Type Boundary "Stickyness" on Wildcards

Question

I came across this post on the scala forum.

Here is a recap:

I just realized that the Scala compiler does not seem to "carry over" type boundaries on wildcards:

scala> class Foo { def foo = 42 }
defined class Foo
scala> class Bar[A <: Foo](val a: A)
defined class Bar
scala> def bar(x: Bar[_]) = x.a.foo
:7: error: value foo is not a member of Any

I would expect that the parameter of method bar is still upper-bound by Foo, even though its exact type parameter is unimportant in the method. Is there a specific reason for this behavior?

The discussion then goes into a Spec interpretation dispute :)

Explanation?

Eventually the poster suggest this explanation:

However, if the compiler did this for Bar[_], for consistency reasons it would also have to do it for Bar[A]. The latter however would have some strange consequences. def bar[A](x: Bar[A], y: Bob[A]) for example would suddenly have to carry an implicit type bound for Bob. If Bob had its own type bound things would be really messy.

Which I don't get because

def bar[A](x: Bar[A])

alone wouldn't compile since Bar type parameter is bounded.

Anyway I believe the following would make total sense:

def bar(x: Bar[_], y : Bob[_])

Workaround

As a workaround they suggest:

def bar(x: Bar[_ <: Foo]) = x.a.foo

Which beside not being DRY it makes things difficult:

Let's consider a Tree

abstract class Tree[T <: Tree[T]] { val subTree : List[T] }

Now how would you define functions (defined outside of the Tree class obviously) that are going through the tree recursively:

def size( tree : Tree[_] ) = tree.subTree.size + tree.subTree.map(size(_)).sum

obviously won't work, since subTree will be turned into a List[Any], so we need a type parameter:

def size[T <: Tree[T]]( tree : T ) = ...

Even uglier :

class OwnATree( val myTree : Tree[_] ){}

Should become

class OwnATree[T <: Tree[T]]( val myTree : T ){}

etc, etc ...

I believe there's something wrong somewhere :)

Answer 1

The simplest way to accomplish what you want with size and OwnATree is to use an existential type:

def size(tree: Tree[T] forSome { type T <: Tree[T] }): Int =
  tree.subTree.size + tree.subTree.map(size(_)).sum

And:

class OwnATree(val myTree: Tree[T] forSome { type T <: Tree[T] })

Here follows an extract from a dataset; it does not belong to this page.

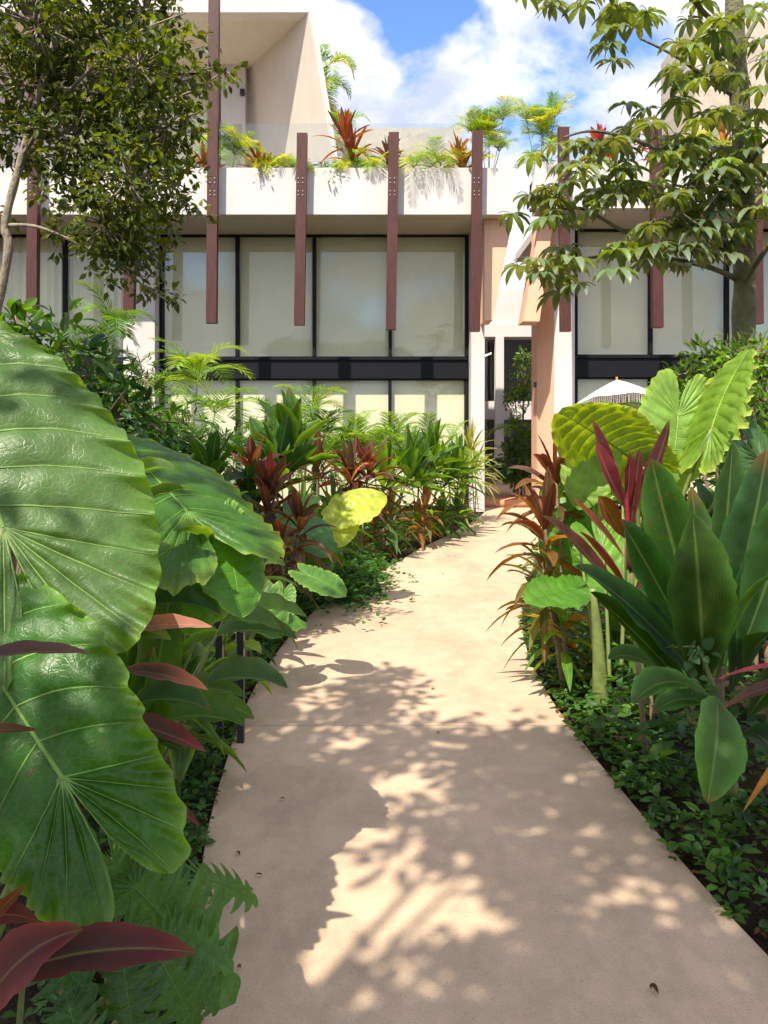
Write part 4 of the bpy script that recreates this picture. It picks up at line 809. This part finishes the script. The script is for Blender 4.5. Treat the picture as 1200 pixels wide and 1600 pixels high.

Your Tree[_] versions are actually also using existential types—they're just wrapped up in some syntactic sugar. In other words,

def size(tree: Tree[_]): Int = ...

Is just syntactic sugar for:

def size(tree: Tree[T] forSome { type T }): Int = ...

You can't add the constraint you need to the underscore version, but you can to the desugared one.